>>
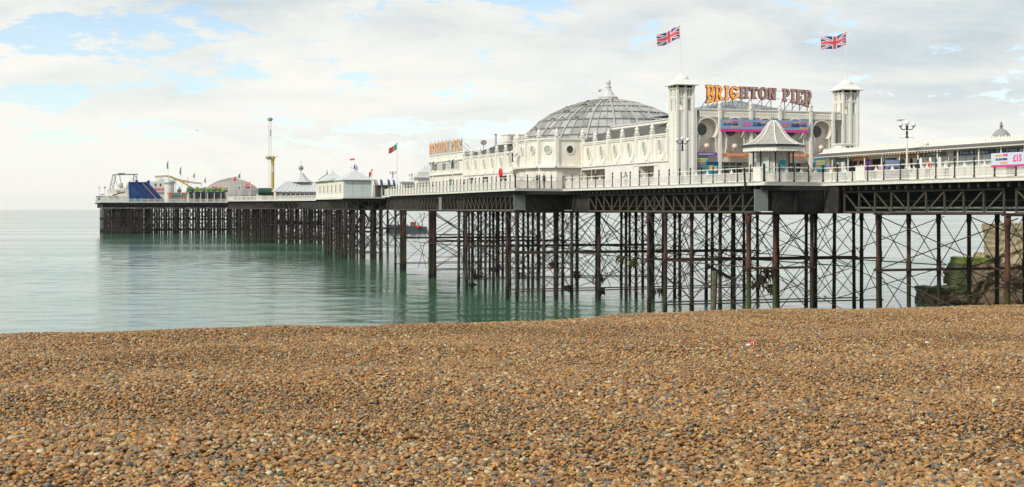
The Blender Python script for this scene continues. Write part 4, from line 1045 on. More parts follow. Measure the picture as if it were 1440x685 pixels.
# ------------------------------------------------------------------ rooftop bits
m = MB(); m.tube((0,0,-.3),(0,0,1.7),.17,rib,10); m.tube((0,0,1.65),(0,0,1.8),.21,darkrib,10)
o = m.build('chimney', loc=Wp(sT(697,9),9,DECK+7.3), rot=ROT); tag(o, 'thin brown flue pipe standing on the lead roof left of the dome', 'chimney')
ro = pier_thing('satellite_dish', 'grey satellite dish on the hall roof left of the flue', 'dish', sT(680,6), 6, DECK+6.0)
m = MB(); m.tube((0,0,-.4),(0,0,1.4),.05,steel,6); m.build('mast', ro); m = MB()
m.lathe([(.02,0),(.3,.05),(.46,.14),(.48,.16)], darkrib, n=14); q = m.build('dish', ro); q.location = (0,-.1,1.5); q.rotation_euler = (R(60), 0, R(-20))
m = MB(); m.box(-2,2,-1.5,1.5,0,1.0,cream); m.box(-2.1,2.1,-1.6,1.6,1.0,1.1,whiteb); m.box(-1.6,-1.0,-1.52,-1.5,.2,.8,signgrey)
tag(m.build('roof_plant_box', loc=Wp(sT(728,8.5),8.5,DECK+7.3), rot=ROT), 'boxy grey plant housing on the roof beside the left foot of the dome', 'plant box')

# ------------------------------------------------------------------ bell-roofed shelter
def shelter():
    root = pier_thing('shelter', 'small octagonal shelter with scaly bell-shaped roof in front of the entrance', 'shelter', 6.2, 4.35)
    n = 8; a0 = PI/8
    r = MB(); prof = [(2.72,3.28),(2.72,3.36),(2.2,3.55),(1.55,3.95),(1.05,4.45),(.72,4.95),(.42,5.35),(.14,5.58)]
    tile = mat('scale_tiles', (.42,.405,.36), .8, dirt=(.27,.255,.22), scale=5, bump=.5, clap=.11)
    r.lathe(prof, tile, n=n, a0=a0); rf = r.build('bell_roof', root)
    h = MB()
    for i in range(n):
        a = a0+2*PI*i/n
        for k in range(1, len(prof)-1): h.bar(((prof[k][0]+.02)*math.cos(a),(prof[k][0]+.02)*math.sin(a),prof[k][1]+.02), ((prof[k+1][0]+.02)*math.cos(a),(prof[k+1][0]+.02)*math.sin(a),prof[k+1][1]+.02), .09, .08, whiteb)
    h.lathe([(.14,5.55),(.18,5.62),(.05,5.7),(.07,5.8),(.015,6.05)], darkrib, n=8); h.build('hip_rolls', rf)
    g = MB()
    for i in range(n):
        a, b = a0+2*PI*i/n, a0+2*PI*(i+1)/n; A = Vector((2.74*math.cos(a), 2.74*math.sin(a), 0)); B = Vector((2.74*math.cos(b), 2.74*math.sin(b), 0))
        g.bar(A+Vector((0,0,3.31)), B+Vector((0,0,3.31)), .14, .19, black)
        A *= .97; B *= .97; K = 7; pts = [A+Vector((0,0,3.26)), B+Vector((0,0,3.26))]
        d = (B-A)
        low = []
        for k in range(K*4+1):
            f = 1-k/(K*4); low.append(A+d*f+Vector((0,0,2.86-.09*abs(math.sin(f*K*PI)))))
        g.plate(pts+low, Vector((-math.cos((a+b)/2)*.05, -math.sin((a+b)/2)*.05, 0)), whiteb)
    g.build('scalloped_valance', root)
    for i in range(n):
        a = a0+2*PI*i/n; c = MB(); c.tube((1.75*math.cos(a),1.75*math.sin(a),0),(1.75*math.cos(a),1.75*math.sin(a),3.2),.07,black,8); c.lathe([(.12,0),(.12,.7),(.07,.75)],black,(1.75*math.cos(a),1.75*math.sin(a),0),8); c.build('column', root)
    b = MB(); b.lathe([(1.45,0),(1.45,1.0),(1.42,1.0),(1.42,3.2)], creamwall, n=n, a0=a0)
    b.build('kiosk_wall', root)
    for i in range(n):
        a = a0+PI/8+2*PI*i/n; w = MB(); rr = 1.335
        nx, ny = math.cos(a), math.sin(a); tx, ty = -ny, nx
        pts = [(-.36,1.0),(.36,1.0),(.36,2.3)]+[(.36*math.cos(R(q)),2.3+.36*math.sin(R(q))) for q in range(20,161,20)]+[(-.36,2.3)]
        w.plate([(nx*rr+tx*u, ny*rr+ty*u, z) for u, z in pts], (nx*.02, ny*.02, 0), whiteb if False else glassl); w.build('arched_window', root)
    p = MB(); p.box(.25,.75,-1.44,-1.40,1.35,2.05,teal); q = p.build('notice', root); q.rotation_euler = (0,0,R(-15))
    p = MB(); p.box(-.3,.3,-1.46,-1.41,1.0,2.3,glassg); q = p.build('notice', root); q.rotation_euler = (0,0,R(-55))
shelter()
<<
## Description of the task
Leave out the pictures and give the listing above again exactly.

## Result for this exercise
The Blender Python script for this scene continues. Write part 4, from line 1045 on. More parts follow. Measure the picture as if it were 1440x685 pixels.
# ------------------------------------------------------------------ rooftop bits
m = MB(); m.tube((0,0,-.3),(0,0,1.7),.17,rib,10); m.tube((0,0,1.65),(0,0,1.8),.21,darkrib,10)
o = m.build('chimney', loc=Wp(sT(697,9),9,DECK+7.3), rot=ROT); tag(o, 'thin brown flue pipe standing on the lead roof left of the dome', 'chimney')
ro = pier_thing('satellite_dish', 'grey satellite dish on the hall roof left of the flue', 'dish', sT(680,6), 6, DECK+6.0)
m = MB(); m.tube((0,0,-.4),(0,0,1.4),.05,steel,6); m.build('mast', ro); m = MB()
m.lathe([(.02,0),(.3,.05),(.46,.14),(.48,.16)], darkrib, n=14); q = m.build('dish', ro); q.location = (0,-.1,1.5); q.rotation_euler = (R(60), 0, R(-20))
m = MB(); m.box(-2,2,-1.5,1.5,0,1.0,cream); m.box(-2.1,2.1,-1.6,1.6,1.0,1.1,whiteb); m.box(-1.6,-1.0,-1.52,-1.5,.2,.8,signgrey)
tag(m.build('roof_plant_box', loc=Wp(sT(728,8.5),8.5,DECK+7.3), rot=ROT), 'boxy grey plant housing on the roof beside the left foot of the dome', 'plant box')

# ------------------------------------------------------------------ bell-roofed shelter
def shelter():
    root = pier_thing('shelter', 'small octagonal shelter with scaly bell-shaped roof in front of the entrance', 'shelter', 6.2, 4.35)
    n = 8; a0 = PI/8
    r = MB(); prof = [(2.72,3.28),(2.72,3.36),(2.2,3.55),(1.55,3.95),(1.05,4.45),(.72,4.95),(.42,5.35),(.14,5.58)]
    tile = mat('scale_tiles', (.42,.405,.36), .8, dirt=(.27,.255,.22), scale=5, bump=.5, clap=.11)
    r.lathe(prof, tile, n=n, a0=a0); rf = r.build('bell_roof', root)
    h = MB()
    for i in range(n):
        a = a0+2*PI*i/n
        for k in range(1, len(prof)-1): h.bar(((prof[k][0]+.02)*math.cos(a),(prof[k][0]+.02)*math.sin(a),prof[k][1]+.02), ((prof[k+1][0]+.02)*math.cos(a),(prof[k+1][0]+.02)*math.sin(a),prof[k+1][1]+.02), .09, .08, whiteb)
    h.lathe([(.14,5.55),(.18,5.62),(.05,5.7),(.07,5.8),(.015,6.05)], darkrib, n=8); h.build('hip_rolls', rf)
    g = MB()
    for i in range(n):
        a, b = a0+2*PI*i/n, a0+2*PI*(i+1)/n; A = Vector((2.74*math.cos(a), 2.74*math.sin(a), 0)); B = Vector((2.74*math.cos(b), 2.74*math.sin(b), 0))
        g.bar(A+Vector((0,0,3.31)), B+Vector((0,0,3.31)), .14, .19, black)
        A *= .97; B *= .97; K = 7; pts = [A+Vector((0,0,3.26)), B+Vector((0,0,3.26))]
        d = (B-A)
        low = []
        for k in range(K*4+1):
            f = 1-k/(K*4); low.append(A+d*f+Vector((0,0,2.86-.09*abs(math.sin(f*K*PI)))))
        g.plate(pts+low, Vector((-math.cos((a+b)/2)*.05, -math.sin((a+b)/2)*.05, 0)), whiteb)
    g.build('scalloped_valance', root)
    for i in range(n):
        a = a0+2*PI*i/n; c = MB(); c.tube((1.75*math.cos(a),1.75*math.sin(a),0),(1.75*math.cos(a),1.75*math.sin(a),3.2),.07,black,8); c.lathe([(.12,0),(.12,.7),(.07,.75)],black,(1.75*math.cos(a),1.75*math.sin(a),0),8); c.build('column', root)
    b = MB(); b.lathe([(1.45,0),(1.45,1.0),(1.42,1.0),(1.42,3.2)], creamwall, n=n, a0=a0)
    b.build('kiosk_wall', root)
    for i in range(n):
        a = a0+PI/8+2*PI*i/n; w = MB(); rr = 1.335
        nx, ny = math.cos(a), math.sin(a); tx, ty = -ny, nx
        pts = [(-.36,1.0),(.36,1.0),(.36,2.3)]+[(.36*math.cos(R(q)),2.3+.36*math.sin(R(q))) for q in range(20,161,20)]+[(-.36,2.3)]
        w.plate([(nx*rr+tx*u, ny*rr+ty*u, z) for u, z in pts], (nx*.02, ny*.02, 0), whiteb if False else glassl); w.build('arched_window', root)
    p = MB(); p.box(.25,.75,-1.44,-1.40,1.35,2.05,teal); q = p.build('notice', root); q.rotation_euler = (0,0,R(-15))
    p = MB(); p.box(-.3,.3,-1.46,-1.41,1.0,2.3,glassg); q = p.build('notice', root); q.rotation_euler = (0,0,R(-55))
shelter()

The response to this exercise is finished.